Bürger, die gesellschaftliche Verantwortung übernehmen, können die Energiewende gemeinsam vorantreiben
Die Bedeutung von Sladeks energiewirtschaftlichem Engagement für eine nachhaltige Energieversorgung in Deutschland sei herausragend. Bereits 1999, ein Jahr nach der Liberalisierung des Strommarkts, hätten Sladek und ihr Team in Schönau mit dem bundesweiten Stromvertrieb begonnen. Mit der Gründung der Genossenschaft Netzkauf EWS 2009 hätten die EWS auch der ökologisch motivierten Genossenschaftsbewegung in Deutschland neuen Auftrieb gegeben. Viele Städte und Gemeinden hätten sich an dem Bürgerbeteiligungs-Modell Schönau bis heute orientiert und setzten sich auf unterschiedliche Weise für die Energiewende ein.
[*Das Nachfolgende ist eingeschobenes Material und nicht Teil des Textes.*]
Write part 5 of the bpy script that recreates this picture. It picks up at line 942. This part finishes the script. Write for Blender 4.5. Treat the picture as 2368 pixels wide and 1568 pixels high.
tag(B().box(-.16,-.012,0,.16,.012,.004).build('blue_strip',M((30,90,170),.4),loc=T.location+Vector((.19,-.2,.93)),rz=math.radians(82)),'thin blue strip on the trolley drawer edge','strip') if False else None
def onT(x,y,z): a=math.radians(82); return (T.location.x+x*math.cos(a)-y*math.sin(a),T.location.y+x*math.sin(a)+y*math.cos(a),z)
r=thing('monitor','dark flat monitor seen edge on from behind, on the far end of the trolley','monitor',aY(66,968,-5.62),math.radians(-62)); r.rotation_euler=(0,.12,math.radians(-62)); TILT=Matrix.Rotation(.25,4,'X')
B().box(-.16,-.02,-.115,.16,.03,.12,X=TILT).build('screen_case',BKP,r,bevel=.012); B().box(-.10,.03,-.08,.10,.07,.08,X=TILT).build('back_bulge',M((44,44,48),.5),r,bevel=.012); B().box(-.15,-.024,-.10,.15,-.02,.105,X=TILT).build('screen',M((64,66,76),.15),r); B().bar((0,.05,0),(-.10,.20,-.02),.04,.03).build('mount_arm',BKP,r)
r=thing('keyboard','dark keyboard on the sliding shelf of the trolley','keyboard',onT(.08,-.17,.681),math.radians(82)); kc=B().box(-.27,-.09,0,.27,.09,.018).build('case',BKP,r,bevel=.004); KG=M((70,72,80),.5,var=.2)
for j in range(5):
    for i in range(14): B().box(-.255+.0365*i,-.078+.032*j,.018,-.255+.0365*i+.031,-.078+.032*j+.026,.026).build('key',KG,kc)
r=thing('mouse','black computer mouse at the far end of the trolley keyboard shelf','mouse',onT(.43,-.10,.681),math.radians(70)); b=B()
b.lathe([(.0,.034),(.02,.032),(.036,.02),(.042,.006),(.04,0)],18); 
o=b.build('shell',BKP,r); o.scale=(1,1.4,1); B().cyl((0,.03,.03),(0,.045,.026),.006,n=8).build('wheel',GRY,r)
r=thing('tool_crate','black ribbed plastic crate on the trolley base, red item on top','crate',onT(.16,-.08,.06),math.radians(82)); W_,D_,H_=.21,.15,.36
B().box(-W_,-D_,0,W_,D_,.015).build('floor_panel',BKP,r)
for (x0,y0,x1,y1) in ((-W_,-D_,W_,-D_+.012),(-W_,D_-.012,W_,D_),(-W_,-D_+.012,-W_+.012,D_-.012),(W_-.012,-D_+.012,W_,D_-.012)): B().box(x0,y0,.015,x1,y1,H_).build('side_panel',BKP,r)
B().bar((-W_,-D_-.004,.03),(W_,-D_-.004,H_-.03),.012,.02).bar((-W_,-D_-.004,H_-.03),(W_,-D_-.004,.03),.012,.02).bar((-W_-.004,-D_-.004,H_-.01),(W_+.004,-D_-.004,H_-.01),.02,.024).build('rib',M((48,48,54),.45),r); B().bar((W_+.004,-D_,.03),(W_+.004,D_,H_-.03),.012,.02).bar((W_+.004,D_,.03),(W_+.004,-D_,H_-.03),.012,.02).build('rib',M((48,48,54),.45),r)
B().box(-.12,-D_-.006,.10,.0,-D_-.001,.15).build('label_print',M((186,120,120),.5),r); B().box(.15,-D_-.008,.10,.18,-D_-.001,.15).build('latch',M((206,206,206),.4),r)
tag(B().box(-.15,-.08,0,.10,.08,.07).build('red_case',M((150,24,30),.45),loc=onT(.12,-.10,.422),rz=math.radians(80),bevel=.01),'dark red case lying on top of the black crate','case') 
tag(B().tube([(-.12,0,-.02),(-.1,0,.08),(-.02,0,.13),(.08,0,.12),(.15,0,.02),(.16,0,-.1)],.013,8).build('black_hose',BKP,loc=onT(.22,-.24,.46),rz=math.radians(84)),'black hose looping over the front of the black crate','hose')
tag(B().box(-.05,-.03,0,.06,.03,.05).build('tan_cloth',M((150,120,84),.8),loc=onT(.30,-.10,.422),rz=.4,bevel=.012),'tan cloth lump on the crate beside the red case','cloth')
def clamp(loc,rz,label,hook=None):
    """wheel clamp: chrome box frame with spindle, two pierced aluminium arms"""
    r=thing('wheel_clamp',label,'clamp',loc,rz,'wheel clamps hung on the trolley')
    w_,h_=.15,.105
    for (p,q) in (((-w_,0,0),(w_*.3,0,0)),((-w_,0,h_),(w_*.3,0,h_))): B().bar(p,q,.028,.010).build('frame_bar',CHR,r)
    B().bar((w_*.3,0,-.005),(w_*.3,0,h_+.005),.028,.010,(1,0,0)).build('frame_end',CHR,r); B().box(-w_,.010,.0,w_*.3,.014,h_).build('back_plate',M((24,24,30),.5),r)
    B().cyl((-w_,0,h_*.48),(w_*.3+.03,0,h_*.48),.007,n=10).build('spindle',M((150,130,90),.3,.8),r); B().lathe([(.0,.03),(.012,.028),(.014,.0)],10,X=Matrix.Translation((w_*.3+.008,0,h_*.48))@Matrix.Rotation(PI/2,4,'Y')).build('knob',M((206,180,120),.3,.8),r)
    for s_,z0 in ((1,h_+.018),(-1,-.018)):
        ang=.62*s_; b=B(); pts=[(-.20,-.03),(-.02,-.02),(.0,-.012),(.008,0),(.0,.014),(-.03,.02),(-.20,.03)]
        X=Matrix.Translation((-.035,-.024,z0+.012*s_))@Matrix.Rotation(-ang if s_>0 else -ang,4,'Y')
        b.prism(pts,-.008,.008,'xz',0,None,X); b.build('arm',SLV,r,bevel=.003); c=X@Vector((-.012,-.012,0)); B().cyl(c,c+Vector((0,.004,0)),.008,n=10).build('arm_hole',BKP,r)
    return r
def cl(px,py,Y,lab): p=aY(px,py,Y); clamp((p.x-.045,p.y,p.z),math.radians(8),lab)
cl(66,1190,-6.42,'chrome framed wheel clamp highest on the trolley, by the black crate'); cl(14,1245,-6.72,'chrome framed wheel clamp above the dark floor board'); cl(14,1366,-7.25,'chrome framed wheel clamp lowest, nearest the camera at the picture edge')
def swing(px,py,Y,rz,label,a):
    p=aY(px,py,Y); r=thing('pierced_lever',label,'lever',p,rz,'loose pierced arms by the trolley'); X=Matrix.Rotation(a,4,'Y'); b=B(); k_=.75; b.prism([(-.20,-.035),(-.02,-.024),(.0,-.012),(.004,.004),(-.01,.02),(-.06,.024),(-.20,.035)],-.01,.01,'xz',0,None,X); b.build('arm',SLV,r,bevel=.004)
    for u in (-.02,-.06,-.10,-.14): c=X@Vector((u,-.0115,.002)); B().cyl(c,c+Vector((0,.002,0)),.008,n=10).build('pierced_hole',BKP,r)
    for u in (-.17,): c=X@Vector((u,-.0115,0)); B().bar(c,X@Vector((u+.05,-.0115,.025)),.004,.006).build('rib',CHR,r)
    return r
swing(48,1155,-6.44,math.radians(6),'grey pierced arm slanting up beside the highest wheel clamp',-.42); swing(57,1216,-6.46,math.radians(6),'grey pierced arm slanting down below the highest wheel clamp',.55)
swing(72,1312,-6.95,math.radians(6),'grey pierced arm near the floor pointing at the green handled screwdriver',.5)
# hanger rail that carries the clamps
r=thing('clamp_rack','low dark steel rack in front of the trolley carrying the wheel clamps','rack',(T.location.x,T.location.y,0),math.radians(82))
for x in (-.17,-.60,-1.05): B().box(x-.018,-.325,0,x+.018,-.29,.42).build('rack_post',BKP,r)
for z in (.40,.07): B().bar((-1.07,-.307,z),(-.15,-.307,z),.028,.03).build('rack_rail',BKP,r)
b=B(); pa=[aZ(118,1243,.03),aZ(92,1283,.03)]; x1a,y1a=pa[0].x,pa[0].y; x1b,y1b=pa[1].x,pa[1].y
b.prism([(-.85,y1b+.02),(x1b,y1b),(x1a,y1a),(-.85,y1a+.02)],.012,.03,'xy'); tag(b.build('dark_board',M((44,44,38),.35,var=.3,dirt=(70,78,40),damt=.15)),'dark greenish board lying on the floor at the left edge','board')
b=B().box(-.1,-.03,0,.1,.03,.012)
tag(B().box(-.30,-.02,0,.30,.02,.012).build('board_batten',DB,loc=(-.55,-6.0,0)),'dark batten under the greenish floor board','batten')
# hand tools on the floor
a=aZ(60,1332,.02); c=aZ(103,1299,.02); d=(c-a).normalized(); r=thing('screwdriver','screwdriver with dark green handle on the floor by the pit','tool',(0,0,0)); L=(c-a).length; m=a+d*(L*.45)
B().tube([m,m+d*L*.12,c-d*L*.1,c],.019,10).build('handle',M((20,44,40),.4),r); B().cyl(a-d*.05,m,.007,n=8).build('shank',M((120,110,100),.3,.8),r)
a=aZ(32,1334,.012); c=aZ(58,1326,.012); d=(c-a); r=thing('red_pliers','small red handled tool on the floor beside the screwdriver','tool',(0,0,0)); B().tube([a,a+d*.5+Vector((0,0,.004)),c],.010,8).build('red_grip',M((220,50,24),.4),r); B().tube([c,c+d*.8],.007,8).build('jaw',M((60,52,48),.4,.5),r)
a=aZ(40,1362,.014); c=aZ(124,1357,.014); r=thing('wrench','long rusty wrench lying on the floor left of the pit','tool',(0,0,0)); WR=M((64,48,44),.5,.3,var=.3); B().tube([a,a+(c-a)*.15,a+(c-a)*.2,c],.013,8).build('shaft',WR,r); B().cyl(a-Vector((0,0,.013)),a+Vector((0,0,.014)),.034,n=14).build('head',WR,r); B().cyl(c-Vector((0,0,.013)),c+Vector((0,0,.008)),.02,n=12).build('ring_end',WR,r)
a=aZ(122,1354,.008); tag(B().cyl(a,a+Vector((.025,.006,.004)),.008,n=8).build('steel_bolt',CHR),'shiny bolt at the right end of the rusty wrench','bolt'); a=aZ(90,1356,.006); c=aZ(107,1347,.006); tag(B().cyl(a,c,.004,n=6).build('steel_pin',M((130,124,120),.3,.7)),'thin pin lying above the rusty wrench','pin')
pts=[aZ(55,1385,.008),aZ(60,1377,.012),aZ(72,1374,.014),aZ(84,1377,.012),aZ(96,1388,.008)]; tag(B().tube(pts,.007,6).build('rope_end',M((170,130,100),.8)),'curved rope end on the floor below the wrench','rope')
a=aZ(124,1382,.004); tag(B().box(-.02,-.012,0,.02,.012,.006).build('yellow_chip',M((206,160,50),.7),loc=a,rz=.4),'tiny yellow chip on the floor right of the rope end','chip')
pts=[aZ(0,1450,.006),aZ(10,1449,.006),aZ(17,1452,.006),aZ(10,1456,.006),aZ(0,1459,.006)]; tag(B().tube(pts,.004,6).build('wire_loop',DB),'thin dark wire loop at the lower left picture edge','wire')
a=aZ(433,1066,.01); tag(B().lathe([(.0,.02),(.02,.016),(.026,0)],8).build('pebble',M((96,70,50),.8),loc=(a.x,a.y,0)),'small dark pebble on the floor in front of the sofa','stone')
Sladek habe sich zusammen mit den Bürgern gegen ein Groß-Energieversorgungsunternehmen durchsetzen und einen ökologischen Wandel bewirken können. Das mache die Stromrebellin zu einem gesellschaftlichen Vorbild. Sie habe bewiesen, dass Bürger, die gesellschaftliche Verantwortung übernehmen, die Energiewende gemeinsam vorantreiben könnten.
Hinweis an die Redaktionen: ausführliche Preisträger-Einzelwürdigungen, ihre Vitae, O-Töne und Fotos zur kostenlosen Veröffentlichung unter www.dbu.de.
Mit dem 2013 zum 21. Mal verliehenen Deutschen Umweltpreis der DBU – dem unabhängigen, mit 500.000 Euro höchstdotierten Umweltpreis Europas – werden Leistungen ausgezeichnet, die vorbildlich zum Schutz und Erhalt der Umwelt beigetragen haben oder in Zukunft zu einer deutlichen Umweltentlastung beitragen werden. Er richtet sich an Personen, Firmen und Organisationen. Es können Projekte, Maßnahmen oder Lebensleistungen einer Person prämiert werden. Kandidaten für den Deutschen Umweltpreis werden der DBU vorgeschlagen. Berechtigt dazu sind etwa Arbeitgeberverbände und Gewerkschaften, Kirchen, Umwelt- und Naturschutzverbände, wissenschaftliche Vereinigungen und Forschungsgemeinschaften, das Handwerk und Wirtschaftsverbände. Selbstvorschläge sind nicht möglich. Eine vom DBU-Kuratorium ernannte Jury, besetzt mit unabhängigen und herausragenden Experten aus Wirtschaft, Wissenschaft, Technik und gesellschaftlichen Gruppen, empfiehlt dem DBU-Kuratorium die Preisträger für das jeweilige Jahr. Das DBU-Kuratorium fällt die Entscheidung.